◆ MATERIAL PROVIDED ◆
****************

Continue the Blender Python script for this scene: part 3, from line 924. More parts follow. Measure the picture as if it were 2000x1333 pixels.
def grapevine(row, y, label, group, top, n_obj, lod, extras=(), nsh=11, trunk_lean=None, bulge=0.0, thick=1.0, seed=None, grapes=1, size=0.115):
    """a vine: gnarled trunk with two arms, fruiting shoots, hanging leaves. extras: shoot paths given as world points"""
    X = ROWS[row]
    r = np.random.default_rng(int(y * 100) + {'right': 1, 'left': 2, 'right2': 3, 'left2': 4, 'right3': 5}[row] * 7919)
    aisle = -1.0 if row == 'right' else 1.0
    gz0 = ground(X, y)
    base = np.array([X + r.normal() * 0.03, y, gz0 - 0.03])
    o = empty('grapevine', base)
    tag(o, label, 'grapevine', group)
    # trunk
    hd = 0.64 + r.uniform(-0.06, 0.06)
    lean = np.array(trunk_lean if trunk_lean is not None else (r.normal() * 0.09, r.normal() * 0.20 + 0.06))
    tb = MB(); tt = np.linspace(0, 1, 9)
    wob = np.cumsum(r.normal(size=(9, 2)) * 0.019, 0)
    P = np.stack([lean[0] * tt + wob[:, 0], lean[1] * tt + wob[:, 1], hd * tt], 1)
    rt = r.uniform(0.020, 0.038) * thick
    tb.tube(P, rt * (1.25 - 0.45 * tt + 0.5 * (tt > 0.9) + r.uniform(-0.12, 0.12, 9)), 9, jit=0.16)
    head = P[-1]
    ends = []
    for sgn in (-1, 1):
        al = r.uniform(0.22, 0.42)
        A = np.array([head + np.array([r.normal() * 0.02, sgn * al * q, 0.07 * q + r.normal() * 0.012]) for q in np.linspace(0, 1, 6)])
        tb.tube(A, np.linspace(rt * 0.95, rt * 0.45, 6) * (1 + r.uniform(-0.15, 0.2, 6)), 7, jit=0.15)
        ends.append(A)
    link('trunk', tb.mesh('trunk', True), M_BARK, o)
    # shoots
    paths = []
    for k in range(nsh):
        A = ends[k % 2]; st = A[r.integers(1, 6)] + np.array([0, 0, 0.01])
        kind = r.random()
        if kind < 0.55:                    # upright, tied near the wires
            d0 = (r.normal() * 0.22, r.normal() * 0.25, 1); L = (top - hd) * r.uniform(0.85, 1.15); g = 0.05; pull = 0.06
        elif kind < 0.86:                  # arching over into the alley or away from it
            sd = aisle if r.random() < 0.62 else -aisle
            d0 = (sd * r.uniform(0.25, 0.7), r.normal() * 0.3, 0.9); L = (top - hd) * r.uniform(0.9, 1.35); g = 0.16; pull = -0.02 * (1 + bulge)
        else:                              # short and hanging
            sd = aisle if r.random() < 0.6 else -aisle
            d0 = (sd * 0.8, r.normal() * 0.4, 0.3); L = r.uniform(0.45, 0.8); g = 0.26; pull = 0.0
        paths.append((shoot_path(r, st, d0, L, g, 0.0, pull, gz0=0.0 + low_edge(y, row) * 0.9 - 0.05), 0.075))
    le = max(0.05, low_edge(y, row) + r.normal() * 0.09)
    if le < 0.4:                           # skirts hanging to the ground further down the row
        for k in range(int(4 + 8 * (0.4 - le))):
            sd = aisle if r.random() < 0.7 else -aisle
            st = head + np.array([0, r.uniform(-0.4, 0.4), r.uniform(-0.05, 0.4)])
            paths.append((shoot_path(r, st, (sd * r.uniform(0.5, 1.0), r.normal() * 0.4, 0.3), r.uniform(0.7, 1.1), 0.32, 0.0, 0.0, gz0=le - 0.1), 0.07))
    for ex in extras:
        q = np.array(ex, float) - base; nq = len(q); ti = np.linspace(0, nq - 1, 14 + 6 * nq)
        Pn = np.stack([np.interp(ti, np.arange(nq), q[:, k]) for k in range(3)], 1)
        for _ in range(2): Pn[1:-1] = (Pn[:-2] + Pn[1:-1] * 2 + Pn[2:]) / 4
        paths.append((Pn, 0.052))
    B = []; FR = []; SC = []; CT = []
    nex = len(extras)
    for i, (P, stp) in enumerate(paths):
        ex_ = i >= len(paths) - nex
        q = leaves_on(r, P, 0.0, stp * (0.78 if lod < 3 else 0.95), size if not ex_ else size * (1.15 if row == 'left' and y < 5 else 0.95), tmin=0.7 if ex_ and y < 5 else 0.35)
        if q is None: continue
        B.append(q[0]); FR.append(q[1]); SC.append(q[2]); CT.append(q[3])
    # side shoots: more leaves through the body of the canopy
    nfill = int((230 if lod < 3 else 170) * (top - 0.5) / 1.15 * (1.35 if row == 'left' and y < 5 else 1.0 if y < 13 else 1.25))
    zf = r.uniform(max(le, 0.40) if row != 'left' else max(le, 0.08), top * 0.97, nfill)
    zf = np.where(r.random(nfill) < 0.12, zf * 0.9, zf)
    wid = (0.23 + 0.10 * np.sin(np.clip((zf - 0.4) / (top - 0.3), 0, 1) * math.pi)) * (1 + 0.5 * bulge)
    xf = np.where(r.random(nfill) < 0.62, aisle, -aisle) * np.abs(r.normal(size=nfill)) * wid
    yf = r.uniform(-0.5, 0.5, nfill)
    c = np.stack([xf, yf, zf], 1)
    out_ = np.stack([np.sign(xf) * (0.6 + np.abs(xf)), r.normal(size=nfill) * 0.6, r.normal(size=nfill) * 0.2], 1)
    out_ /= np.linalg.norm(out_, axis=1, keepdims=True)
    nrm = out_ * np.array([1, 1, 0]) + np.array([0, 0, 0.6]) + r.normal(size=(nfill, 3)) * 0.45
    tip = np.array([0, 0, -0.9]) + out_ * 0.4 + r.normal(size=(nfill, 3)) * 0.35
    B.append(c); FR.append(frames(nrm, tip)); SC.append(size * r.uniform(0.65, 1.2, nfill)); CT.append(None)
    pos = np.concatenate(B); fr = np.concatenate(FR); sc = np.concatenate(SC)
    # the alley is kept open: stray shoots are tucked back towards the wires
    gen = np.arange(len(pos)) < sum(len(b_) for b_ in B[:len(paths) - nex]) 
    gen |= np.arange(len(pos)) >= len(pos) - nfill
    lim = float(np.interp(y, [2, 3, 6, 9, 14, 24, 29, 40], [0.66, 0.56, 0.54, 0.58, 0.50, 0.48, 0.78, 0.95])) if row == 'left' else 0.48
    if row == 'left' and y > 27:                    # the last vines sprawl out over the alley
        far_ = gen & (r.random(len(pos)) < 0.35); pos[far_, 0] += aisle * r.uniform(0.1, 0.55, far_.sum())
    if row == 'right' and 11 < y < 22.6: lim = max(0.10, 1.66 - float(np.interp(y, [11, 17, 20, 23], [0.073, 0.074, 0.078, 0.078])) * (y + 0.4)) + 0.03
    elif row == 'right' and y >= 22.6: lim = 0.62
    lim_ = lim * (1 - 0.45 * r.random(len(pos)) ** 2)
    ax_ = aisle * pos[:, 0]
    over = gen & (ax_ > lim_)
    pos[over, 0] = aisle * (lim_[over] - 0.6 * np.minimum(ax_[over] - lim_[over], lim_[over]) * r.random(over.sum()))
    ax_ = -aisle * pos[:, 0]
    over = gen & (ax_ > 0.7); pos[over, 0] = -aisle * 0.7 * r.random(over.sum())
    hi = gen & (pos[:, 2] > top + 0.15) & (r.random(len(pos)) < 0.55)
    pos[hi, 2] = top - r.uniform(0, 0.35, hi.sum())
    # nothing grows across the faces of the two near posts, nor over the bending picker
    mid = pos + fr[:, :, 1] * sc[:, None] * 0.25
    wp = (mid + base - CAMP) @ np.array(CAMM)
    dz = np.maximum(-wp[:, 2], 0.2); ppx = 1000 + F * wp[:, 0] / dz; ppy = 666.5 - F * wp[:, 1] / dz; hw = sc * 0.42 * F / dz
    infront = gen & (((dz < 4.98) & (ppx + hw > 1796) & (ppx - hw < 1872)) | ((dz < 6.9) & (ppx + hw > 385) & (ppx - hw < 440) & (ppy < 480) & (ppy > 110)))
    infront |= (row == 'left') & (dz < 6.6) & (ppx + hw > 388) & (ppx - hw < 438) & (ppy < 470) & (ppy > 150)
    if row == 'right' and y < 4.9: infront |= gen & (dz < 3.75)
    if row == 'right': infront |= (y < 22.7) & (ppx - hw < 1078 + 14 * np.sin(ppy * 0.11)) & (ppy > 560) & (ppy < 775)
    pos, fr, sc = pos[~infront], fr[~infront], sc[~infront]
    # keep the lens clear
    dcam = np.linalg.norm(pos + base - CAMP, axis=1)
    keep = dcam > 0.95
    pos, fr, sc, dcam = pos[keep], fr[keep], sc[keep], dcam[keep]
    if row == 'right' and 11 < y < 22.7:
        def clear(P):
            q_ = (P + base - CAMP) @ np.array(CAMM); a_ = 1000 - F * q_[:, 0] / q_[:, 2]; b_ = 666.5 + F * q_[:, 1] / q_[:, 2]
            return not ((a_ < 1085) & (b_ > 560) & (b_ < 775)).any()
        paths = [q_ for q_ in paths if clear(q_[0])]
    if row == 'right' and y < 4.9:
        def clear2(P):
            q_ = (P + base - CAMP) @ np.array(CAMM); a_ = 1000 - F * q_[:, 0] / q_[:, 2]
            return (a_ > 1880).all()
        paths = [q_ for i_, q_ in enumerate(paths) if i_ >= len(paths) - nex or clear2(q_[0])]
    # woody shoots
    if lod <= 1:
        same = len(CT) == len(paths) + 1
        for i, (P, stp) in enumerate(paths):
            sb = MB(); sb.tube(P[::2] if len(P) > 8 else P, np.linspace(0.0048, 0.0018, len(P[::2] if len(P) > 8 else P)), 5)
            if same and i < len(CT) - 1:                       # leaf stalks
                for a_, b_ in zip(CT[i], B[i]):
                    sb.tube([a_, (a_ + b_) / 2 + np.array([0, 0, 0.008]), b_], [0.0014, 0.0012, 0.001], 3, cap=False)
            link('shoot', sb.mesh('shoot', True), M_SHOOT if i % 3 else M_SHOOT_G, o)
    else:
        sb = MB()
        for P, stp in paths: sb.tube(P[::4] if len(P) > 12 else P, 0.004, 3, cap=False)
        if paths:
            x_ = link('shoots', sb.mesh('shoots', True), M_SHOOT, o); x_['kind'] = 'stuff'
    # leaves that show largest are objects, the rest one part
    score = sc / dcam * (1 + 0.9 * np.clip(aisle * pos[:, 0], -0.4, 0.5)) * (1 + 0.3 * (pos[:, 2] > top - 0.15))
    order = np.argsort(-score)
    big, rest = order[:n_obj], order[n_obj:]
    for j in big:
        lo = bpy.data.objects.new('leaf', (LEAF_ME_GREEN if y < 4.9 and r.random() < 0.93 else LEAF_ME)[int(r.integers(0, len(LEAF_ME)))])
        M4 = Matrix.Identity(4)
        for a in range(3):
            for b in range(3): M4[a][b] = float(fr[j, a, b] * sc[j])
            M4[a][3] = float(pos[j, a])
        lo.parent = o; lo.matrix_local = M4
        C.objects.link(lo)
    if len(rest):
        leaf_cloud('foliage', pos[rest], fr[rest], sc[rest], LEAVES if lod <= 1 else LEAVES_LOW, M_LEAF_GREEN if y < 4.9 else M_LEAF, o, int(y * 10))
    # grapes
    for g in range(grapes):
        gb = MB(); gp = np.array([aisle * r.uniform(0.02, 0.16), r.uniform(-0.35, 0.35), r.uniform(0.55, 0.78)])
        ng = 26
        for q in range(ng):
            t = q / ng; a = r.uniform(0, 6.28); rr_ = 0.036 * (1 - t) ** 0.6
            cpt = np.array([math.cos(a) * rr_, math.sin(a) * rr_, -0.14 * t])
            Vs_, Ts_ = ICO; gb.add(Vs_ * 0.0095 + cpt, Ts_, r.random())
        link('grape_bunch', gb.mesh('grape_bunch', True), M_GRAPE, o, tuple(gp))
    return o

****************

◆ STATED EXERCISE ◆
Search the data above for the string "from" and copy each line that has it.

◆ ANSWER TO THE TASK ◆
Continue the Blender Python script for this scene: part 3, from line 924. More parts follow. Measure the picture as if it were 2000x1333 pixels.
        elif kind < 0.86:                  # arching over into the alley or away from it